Ball rolling along a see-saw

Question

Suppose we have a see-saw which is 2 metres long, whose mid-point is connected to a fulcrum which is 0.5 metres tall. The see-saw has a mass of 1kg, and has uniform thickness and density. The see-saw starts with one side up, and hence has a slope of 30 degrees (or pi/6 radians).

You place a ball of mass $m$ on top of the see-saw. It starts rolling down the see-saw, but as it rolls, it starts pushing that side of the see-saw down.

If the ball is too light, the see-saw will not swivel much and the ball will roll off the right hand side of the see-saw. If the ball is too heavy, the ball won't roll much, and instead will push the see-saw down quickly, and will end up rolling off the left hand side of the see saw.
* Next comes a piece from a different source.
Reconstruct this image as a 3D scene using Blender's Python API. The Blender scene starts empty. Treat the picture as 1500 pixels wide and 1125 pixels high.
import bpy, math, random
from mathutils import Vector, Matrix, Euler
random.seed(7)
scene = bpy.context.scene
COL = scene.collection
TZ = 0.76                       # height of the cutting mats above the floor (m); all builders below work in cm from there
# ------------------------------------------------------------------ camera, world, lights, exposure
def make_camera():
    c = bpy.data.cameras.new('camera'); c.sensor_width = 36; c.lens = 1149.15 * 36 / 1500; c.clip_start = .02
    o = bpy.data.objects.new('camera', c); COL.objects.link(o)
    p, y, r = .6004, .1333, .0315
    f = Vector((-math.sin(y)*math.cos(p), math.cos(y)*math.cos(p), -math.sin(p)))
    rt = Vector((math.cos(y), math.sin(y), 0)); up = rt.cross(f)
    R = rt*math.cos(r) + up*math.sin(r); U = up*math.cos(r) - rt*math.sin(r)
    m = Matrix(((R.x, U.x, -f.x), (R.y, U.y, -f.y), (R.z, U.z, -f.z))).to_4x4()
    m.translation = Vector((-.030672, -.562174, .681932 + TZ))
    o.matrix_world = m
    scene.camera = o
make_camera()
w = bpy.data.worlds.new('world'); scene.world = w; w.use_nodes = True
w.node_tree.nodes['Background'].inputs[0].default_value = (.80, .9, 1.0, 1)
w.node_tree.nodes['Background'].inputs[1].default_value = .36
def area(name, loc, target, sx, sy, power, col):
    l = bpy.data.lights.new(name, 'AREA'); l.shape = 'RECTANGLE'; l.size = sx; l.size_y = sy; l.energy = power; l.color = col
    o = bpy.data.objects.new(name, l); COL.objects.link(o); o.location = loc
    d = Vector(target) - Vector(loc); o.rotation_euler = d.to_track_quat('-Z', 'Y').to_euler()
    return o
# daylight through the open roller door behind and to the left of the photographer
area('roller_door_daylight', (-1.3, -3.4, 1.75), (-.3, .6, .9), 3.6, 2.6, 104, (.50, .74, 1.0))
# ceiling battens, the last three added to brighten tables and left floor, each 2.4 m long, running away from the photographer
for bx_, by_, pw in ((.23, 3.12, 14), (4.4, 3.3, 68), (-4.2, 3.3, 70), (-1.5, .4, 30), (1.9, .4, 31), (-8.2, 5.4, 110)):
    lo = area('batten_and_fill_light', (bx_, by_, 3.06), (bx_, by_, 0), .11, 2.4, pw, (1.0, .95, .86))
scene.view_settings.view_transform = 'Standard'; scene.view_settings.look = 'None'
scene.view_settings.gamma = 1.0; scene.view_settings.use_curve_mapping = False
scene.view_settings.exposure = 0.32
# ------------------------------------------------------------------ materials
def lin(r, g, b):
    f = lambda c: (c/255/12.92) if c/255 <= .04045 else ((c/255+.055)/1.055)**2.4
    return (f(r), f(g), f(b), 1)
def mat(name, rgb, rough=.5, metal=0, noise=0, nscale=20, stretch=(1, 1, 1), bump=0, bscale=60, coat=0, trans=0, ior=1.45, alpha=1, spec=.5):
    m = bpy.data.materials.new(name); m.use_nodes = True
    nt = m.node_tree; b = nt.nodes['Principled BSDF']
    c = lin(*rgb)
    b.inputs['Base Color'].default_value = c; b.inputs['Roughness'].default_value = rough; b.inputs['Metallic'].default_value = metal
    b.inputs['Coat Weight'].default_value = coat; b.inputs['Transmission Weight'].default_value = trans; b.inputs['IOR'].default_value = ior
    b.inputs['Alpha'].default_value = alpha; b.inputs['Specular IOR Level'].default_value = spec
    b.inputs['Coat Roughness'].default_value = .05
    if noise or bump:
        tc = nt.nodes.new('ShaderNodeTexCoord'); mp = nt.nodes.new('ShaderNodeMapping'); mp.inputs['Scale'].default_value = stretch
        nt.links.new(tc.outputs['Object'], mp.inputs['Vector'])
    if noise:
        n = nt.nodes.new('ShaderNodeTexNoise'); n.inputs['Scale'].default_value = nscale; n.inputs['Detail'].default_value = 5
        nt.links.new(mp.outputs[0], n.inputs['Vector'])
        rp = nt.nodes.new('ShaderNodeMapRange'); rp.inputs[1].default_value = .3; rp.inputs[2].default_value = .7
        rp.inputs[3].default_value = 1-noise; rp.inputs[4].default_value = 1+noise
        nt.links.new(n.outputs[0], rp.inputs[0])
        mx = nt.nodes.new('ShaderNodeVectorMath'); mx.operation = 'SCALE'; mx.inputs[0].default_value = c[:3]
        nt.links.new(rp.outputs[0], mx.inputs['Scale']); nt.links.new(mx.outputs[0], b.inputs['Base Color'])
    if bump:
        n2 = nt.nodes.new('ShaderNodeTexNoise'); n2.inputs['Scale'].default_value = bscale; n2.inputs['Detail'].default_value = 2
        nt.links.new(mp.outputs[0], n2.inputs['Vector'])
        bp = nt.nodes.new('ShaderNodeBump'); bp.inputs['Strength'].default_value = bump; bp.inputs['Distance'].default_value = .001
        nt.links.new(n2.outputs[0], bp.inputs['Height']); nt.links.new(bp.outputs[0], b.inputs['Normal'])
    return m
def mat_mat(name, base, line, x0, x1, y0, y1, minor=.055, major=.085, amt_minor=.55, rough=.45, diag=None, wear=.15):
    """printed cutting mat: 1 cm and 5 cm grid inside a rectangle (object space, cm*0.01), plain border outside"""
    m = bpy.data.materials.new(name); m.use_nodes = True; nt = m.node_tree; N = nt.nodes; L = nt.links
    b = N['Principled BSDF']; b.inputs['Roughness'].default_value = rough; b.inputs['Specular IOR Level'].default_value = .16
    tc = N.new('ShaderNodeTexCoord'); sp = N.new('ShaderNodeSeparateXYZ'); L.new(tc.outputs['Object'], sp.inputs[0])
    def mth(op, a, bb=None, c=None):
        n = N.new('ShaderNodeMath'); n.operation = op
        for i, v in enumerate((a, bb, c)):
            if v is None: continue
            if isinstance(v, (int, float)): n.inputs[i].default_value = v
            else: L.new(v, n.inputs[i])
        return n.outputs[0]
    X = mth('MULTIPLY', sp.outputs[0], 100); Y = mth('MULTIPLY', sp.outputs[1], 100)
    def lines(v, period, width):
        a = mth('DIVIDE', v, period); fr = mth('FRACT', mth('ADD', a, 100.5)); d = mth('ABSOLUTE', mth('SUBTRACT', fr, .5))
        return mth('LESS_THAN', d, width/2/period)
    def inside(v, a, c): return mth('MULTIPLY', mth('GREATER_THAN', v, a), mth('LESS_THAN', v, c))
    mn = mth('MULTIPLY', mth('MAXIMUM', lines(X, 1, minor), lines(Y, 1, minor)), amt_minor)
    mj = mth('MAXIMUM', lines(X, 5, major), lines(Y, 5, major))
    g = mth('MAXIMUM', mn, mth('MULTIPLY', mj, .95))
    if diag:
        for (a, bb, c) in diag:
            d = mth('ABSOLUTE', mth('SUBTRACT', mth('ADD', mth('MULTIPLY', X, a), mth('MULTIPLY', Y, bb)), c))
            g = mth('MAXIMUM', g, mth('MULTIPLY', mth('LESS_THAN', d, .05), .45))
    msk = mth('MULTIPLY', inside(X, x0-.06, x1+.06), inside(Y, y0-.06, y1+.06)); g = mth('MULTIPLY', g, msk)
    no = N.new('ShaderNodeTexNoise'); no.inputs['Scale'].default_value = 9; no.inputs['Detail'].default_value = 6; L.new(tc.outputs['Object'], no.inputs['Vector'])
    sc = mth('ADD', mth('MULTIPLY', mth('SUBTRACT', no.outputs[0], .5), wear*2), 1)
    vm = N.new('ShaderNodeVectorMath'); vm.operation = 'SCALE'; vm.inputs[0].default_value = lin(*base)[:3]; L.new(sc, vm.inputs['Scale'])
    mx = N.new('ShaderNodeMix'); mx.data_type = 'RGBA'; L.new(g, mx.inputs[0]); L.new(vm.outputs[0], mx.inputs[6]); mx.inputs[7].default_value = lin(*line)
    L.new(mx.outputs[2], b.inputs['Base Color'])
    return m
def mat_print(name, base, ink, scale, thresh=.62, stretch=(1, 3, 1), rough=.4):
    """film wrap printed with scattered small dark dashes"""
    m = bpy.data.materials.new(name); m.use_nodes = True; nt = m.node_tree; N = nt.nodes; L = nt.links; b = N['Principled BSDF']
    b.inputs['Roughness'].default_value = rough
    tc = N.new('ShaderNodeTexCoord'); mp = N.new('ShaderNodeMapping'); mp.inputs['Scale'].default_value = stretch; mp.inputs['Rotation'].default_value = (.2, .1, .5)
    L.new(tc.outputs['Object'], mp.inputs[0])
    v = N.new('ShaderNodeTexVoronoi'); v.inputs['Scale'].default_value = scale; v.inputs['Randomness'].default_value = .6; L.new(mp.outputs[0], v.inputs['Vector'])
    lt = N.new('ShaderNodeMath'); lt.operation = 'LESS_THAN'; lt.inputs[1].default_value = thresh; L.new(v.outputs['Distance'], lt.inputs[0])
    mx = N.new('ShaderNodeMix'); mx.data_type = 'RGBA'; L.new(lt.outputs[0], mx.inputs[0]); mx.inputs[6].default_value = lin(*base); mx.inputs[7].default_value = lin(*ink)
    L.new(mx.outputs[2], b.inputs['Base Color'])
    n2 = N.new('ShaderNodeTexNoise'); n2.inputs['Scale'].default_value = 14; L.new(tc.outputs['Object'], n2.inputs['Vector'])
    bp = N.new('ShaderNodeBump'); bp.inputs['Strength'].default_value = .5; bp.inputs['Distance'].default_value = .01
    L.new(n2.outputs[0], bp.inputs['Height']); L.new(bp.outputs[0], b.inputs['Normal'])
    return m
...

The question is: what must the mass of the ball be such that it gets stuck in a dynamic equilibrium.

That is, for the first phase (up until the ball reaches the fulcrum) the ball's gravitational potential energy is converted into kinetic energy both of the ball, and of the see-saw. When the ball is at the fulcrum, the see-saw is perfectly flat and the ball and see-saw have both reached their maximum velocity. In the second phase, the ball starts rolling up the right hand side of the see-saw. The right side of the see saw is still swivelling up, although it's slowing down as the ball presses on it. The ball reaches the top of the see-saw, and then starts rolling down again; repeating the process.

NB Assume no friction or air resistance. Model the see-saw as being arbitrarily thin. Neglect the rotational energy of the ball (ie assume the ball is a point mass).

I have not attempted to solve this problem analytically (this would require differential equations, I'd imagine). I have used a spreadsheet model, though, to determine that the mass of the ball should be about 0.13 kg, in which case it reaches the fulcrum at around t=0.7 seconds (this was with a model in which time has a 'granularity' of 0.01 seconds).

Bonus points: Determine the curve that the ball traces. I think it should be a parabola.

Answer 1

HINT

The system has two degree of freedom

• $\theta$ rotation of the see-saw, positive clockwise
• $s$ position of the ball along the see-saw, positive toward the right with origin at the fulcrum

then the equatons of the motion are

• $I\ddot \theta=ms\cos \theta$ with $I=I_0+ms^2$ rotational inertia of the system with respect to the fulcrum
• $m\ddot s=mg\sin \theta\implies \ddot s=g\sin \theta$

to be solved according to the initial conditions

• $s(0)=-1$
• $\dot s(0)=0$
• $\theta(0)=\frac{\pi}6$
• $\dot \theta(0)=0$

If we assume small rotation for the see-saw we have

• $I\ddot \theta=ms$

• $\ddot s=g\theta$

Answer 2

With

$m_{b}$ Ball mass

$J_{b}$ Ball inertia moment

$J_{s}$ See-saw inertia moment

$r_{b}$ Ball radius

$\theta$ See-saw angle

$\rho$ Ball distance from the fulcrum.

and using Lagrangians the modeling is straigthforward. The kinetic energy can be represented as

$$ T=\frac{1}{2}J_{b}\left(\frac{\dot{\rho}}{r_{b}}\right)^{2}+\frac{1}{2}J_{s}\dot{\theta}^{2}+\frac{1}{2}m_{b}\left(\rho\dot{\theta}\right)^{2}+\frac{1}{2}m_{b}\dot{\rho}^{2} $$

and the potential energy as

$$ V=-m_{b}g\rho\sin\theta $$

the Lagrangian reads

$$ L=T-V $$

so the Euler-Lagrange equations are obtained from

$$ \frac{\partial L}{\partial\phi}-\frac{d}{dt}\left(\frac{\partial L}{\partial\dot{\phi}}\right)=0,\;\phi=\left\{ \theta,\rho\right\} $$

giving

$$ \left\{ \begin{array}{rcl} \ddot{\theta} & = & \frac{m_{b}(g\cos\theta\rho-2\rho\dot{\rho}\dot{\theta)}}{J_{s}+m_{b}\rho^{2}}\\ \ddot{\rho} & = & \frac{m_{b}r_{b}^{2}(\rho\dot{\theta}^{2}+g\sin\theta)}{J_{b}+mr_{b}^{2}} \end{array}\right. $$

This is an inherently unstable system so no dynamic equilibrium is possible without external inputs.